■ Stored data ■
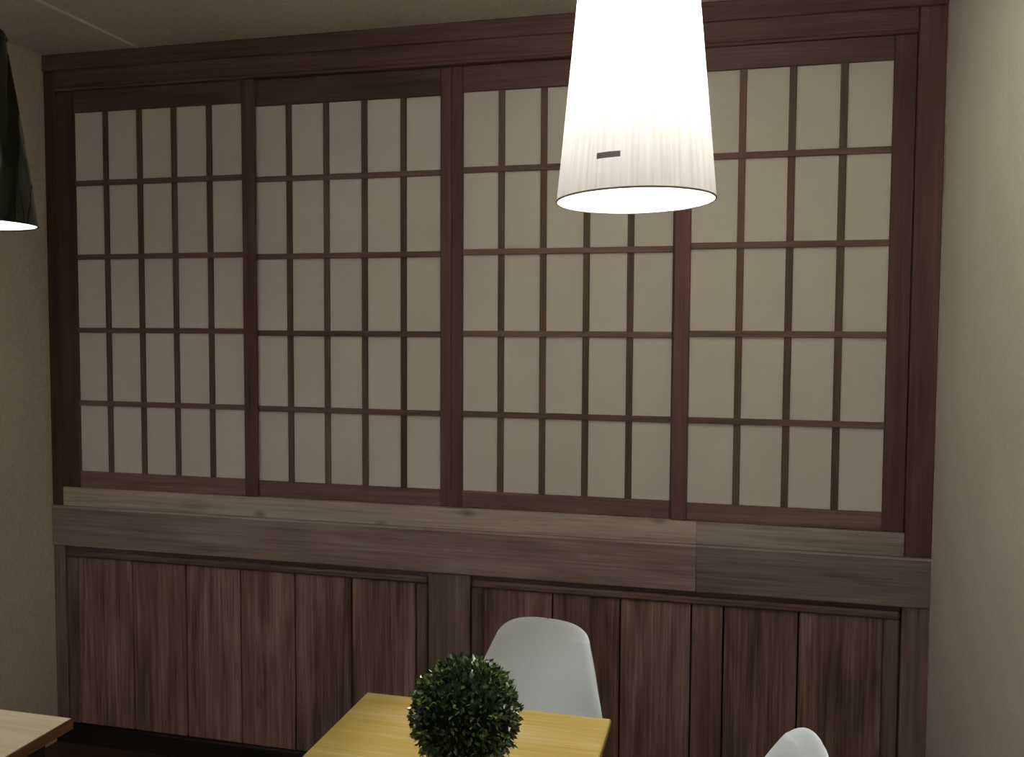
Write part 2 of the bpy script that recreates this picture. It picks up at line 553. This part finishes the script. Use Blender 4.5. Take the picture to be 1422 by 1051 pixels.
def wains(label, x0, x1, joints, mw):
    root = empty('wainscot_panel', ((fx(x0, 0) + fx(x1, 0)) / 2, 0.0, ZW0))
    tag(root, label, 'wall panelling', 'plank panels below the beam')
    X0, X1 = fx(x0, -0.006), fx(x1, -0.006)
    zm = fz(ZM, -0.006)
    ml, mr = mw
    child_box('backing_board', M['backing'], X0, X1, 0.016, 0.033, ZW0, ZW1, root)
    child_box('moulding', M['mould_h'], X0 + 0.004, X1 - 0.004, -0.009, 0.016, zm, zm + 0.024, root, 0.006)
    child_box('moulding', M['mould_h'], X0 + 0.004, X1 - 0.004, 0.002, 0.016, zm + 0.024, ZW1, root, 0.002)
    child_box('moulding', M['mould_v'], X0 + 0.004, fx(ml, -0.006), -0.006, 0.016, ZW0, zm, root, 0.005)
    child_box('moulding', M['mould_v'], fx(mr, -0.006), X1 - 0.004, -0.006, 0.016, ZW0, zm, root, 0.005)
    e = [ml] + joints + [mr]
    for i in range(len(e) - 1):
        a, b = fx(e[i], 0.002), fx(e[i + 1], 0.002)
        dy = (i * 37 % 5) * 0.0004
        child_box('plank', M['plank'], a + 0.0028, b - 0.0028, 0.0015 + dy, 0.016, ZW0, zm + 0.002, root, 0.002)
    return root


wains('left plank panel of six boards beside the left corner', 0.0440, 1.5050, [0.3376, 0.5636, 0.7879, 1.0041, 1.2234], (0.0953, 1.4620))
wains('right plank panel behind the white chair', 1.6560, 3.0180, [1.9407, 2.1657, 2.3930, 2.4935, 2.7204], (1.7000, 2.9690))
for k, (nm, lab, a, b) in enumerate((('trim_8', 'dark upright board in the left corner below the beam', 0.0, 0.0435),
                                     ('trim_9', 'upright board between the two plank panels', 1.5055, 1.6555),
                                     ('trim_10', 'dark upright board in the right corner below the beam', 3.0185, 3.11))):
    xa, xb = max(0.0, fx(a, -0.008) if a else 0.0), min(WID, fx(b, -0.008))
    struct(box(nm, M['trim_v'], xa, xb, -0.008, 0.033, ZW0, ZW1, bev=0.002), lab, 'trim')


# ------------------------------------------------------------------ tables
def table(name, label, x0, x1, y0, y1, top, mat, leg_mat, edge_mat=None, th=0.02, grp='dining tables'):
    root = empty(name, ((x0 + x1) / 2, (y0 + y1) / 2, 0))
    tag(root, label, 'table', grp)
    hx, hy = (x1 - x0) / 2, (y1 - y0) / 2
    if edge_mat:
        e = 0.004
        box('tabletop', mat, -hx + e, hx - e, -hy + e, hy - e, top - th, top, root, 0.0)
        box('edge_band', edge_mat, hx - e, hx, -hy, hy, top - th, top - 0.0006, root, 0.001)
        box('edge_band', edge_mat, -hx, -hx + e, -hy, hy, top - th, top - 0.0006, root, 0.001)
        box('edge_band', edge_mat, -hx + e, hx - e, hy - e, hy, top - th, top - 0.0006, root, 0.001)
        box('edge_band', edge_mat, -hx + e, hx - e, -hy, -hy + e, top - th, top - 0.0006, root, 0.001)
    else:
        box('tabletop', mat, -hx, hx, -hy, hy, top - th, top, root, 0.003)
    ax, ay = hx - 0.06, hy - 0.06
    za, zb = top - th - 0.07, top - th
    for s in (-1, 1):
        box('apron', leg_mat, -ax + 0.02, ax - 0.02, s * ay - 0.009, s * ay + 0.009, za, zb, root, 0.001)
        box('apron', leg_mat, s * ax - 0.009, s * ax + 0.009, -ay + 0.02, ay - 0.02, za, zb, root, 0.001)
    for sx in (-1, 1):
        for sy in (-1, 1):
            bm = bmesh.new()
            vs_ = []
            for z, h in ((0.0, 0.014), (zb, 0.021)):
                vs_.append([bm.verts.new((a * h, b * h, z)) for a, b in ((-1, -1), (1, -1), (1, 1), (-1, 1))])
            for i in range(4):
                bm.faces.new((vs_[0][i], vs_[0][(i + 1) % 4], vs_[1][(i + 1) % 4], vs_[1][i]))
            bm.faces.new(list(reversed(vs_[0])))
            bm.faces.new(vs_[1])
            obj('leg', bm, leg_mat, root, loc=(sx * ax, sy * ay, 0))
    return root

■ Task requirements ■
In your copy, leave out the pictures and reproduce the material above exactly.

■ Task response ■
Write part 2 of the bpy script that recreates this picture. It picks up at line 553. This part finishes the script. Use Blender 4.5. Take the picture to be 1422 by 1051 pixels.
def wains(label, x0, x1, joints, mw):
    root = empty('wainscot_panel', ((fx(x0, 0) + fx(x1, 0)) / 2, 0.0, ZW0))
    tag(root, label, 'wall panelling', 'plank panels below the beam')
    X0, X1 = fx(x0, -0.006), fx(x1, -0.006)
    zm = fz(ZM, -0.006)
    ml, mr = mw
    child_box('backing_board', M['backing'], X0, X1, 0.016, 0.033, ZW0, ZW1, root)
    child_box('moulding', M['mould_h'], X0 + 0.004, X1 - 0.004, -0.009, 0.016, zm, zm + 0.024, root, 0.006)
    child_box('moulding', M['mould_h'], X0 + 0.004, X1 - 0.004, 0.002, 0.016, zm + 0.024, ZW1, root, 0.002)
    child_box('moulding', M['mould_v'], X0 + 0.004, fx(ml, -0.006), -0.006, 0.016, ZW0, zm, root, 0.005)
    child_box('moulding', M['mould_v'], fx(mr, -0.006), X1 - 0.004, -0.006, 0.016, ZW0, zm, root, 0.005)
    e = [ml] + joints + [mr]
    for i in range(len(e) - 1):
        a, b = fx(e[i], 0.002), fx(e[i + 1], 0.002)
        dy = (i * 37 % 5) * 0.0004
        child_box('plank', M['plank'], a + 0.0028, b - 0.0028, 0.0015 + dy, 0.016, ZW0, zm + 0.002, root, 0.002)
    return root


wains('left plank panel of six boards beside the left corner', 0.0440, 1.5050, [0.3376, 0.5636, 0.7879, 1.0041, 1.2234], (0.0953, 1.4620))
wains('right plank panel behind the white chair', 1.6560, 3.0180, [1.9407, 2.1657, 2.3930, 2.4935, 2.7204], (1.7000, 2.9690))
for k, (nm, lab, a, b) in enumerate((('trim_8', 'dark upright board in the left corner below the beam', 0.0, 0.0435),
                                     ('trim_9', 'upright board between the two plank panels', 1.5055, 1.6555),
                                     ('trim_10', 'dark upright board in the right corner below the beam', 3.0185, 3.11))):
    xa, xb = max(0.0, fx(a, -0.008) if a else 0.0), min(WID, fx(b, -0.008))
    struct(box(nm, M['trim_v'], xa, xb, -0.008, 0.033, ZW0, ZW1, bev=0.002), lab, 'trim')


# ------------------------------------------------------------------ tables
def table(name, label, x0, x1, y0, y1, top, mat, leg_mat, edge_mat=None, th=0.02, grp='dining tables'):
    root = empty(name, ((x0 + x1) / 2, (y0 + y1) / 2, 0))
    tag(root, label, 'table', grp)
    hx, hy = (x1 - x0) / 2, (y1 - y0) / 2
    if edge_mat:
        e = 0.004
        box('tabletop', mat, -hx + e, hx - e, -hy + e, hy - e, top - th, top, root, 0.0)
        box('edge_band', edge_mat, hx - e, hx, -hy, hy, top - th, top - 0.0006, root, 0.001)
        box('edge_band', edge_mat, -hx, -hx + e, -hy, hy, top - th, top - 0.0006, root, 0.001)
        box('edge_band', edge_mat, -hx + e, hx - e, hy - e, hy, top - th, top - 0.0006, root, 0.001)
        box('edge_band', edge_mat, -hx + e, hx - e, -hy, -hy + e, top - th, top - 0.0006, root, 0.001)
    else:
        box('tabletop', mat, -hx, hx, -hy, hy, top - th, top, root, 0.003)
    ax, ay = hx - 0.06, hy - 0.06
    za, zb = top - th - 0.07, top - th
    for s in (-1, 1):
        box('apron', leg_mat, -ax + 0.02, ax - 0.02, s * ay - 0.009, s * ay + 0.009, za, zb, root, 0.001)
        box('apron', leg_mat, s * ax - 0.009, s * ax + 0.009, -ay + 0.02, ay - 0.02, za, zb, root, 0.001)
    for sx in (-1, 1):
        for sy in (-1, 1):
            bm = bmesh.new()
            vs_ = []
            for z, h in ((0.0, 0.014), (zb, 0.021)):
                vs_.append([bm.verts.new((a * h, b * h, z)) for a, b in ((-1, -1), (1, -1), (1, 1), (-1, 1))])
            for i in range(4):
                bm.faces.new((vs_[0][i], vs_[0][(i + 1) % 4], vs_[1][(i + 1) % 4], vs_[1][i]))
            bm.faces.new(list(reversed(vs_[0])))
            bm.faces.new(vs_[1])
            obj('leg', bm, leg_mat, root, loc=(sx * ax, sy * ay, 0))
    return root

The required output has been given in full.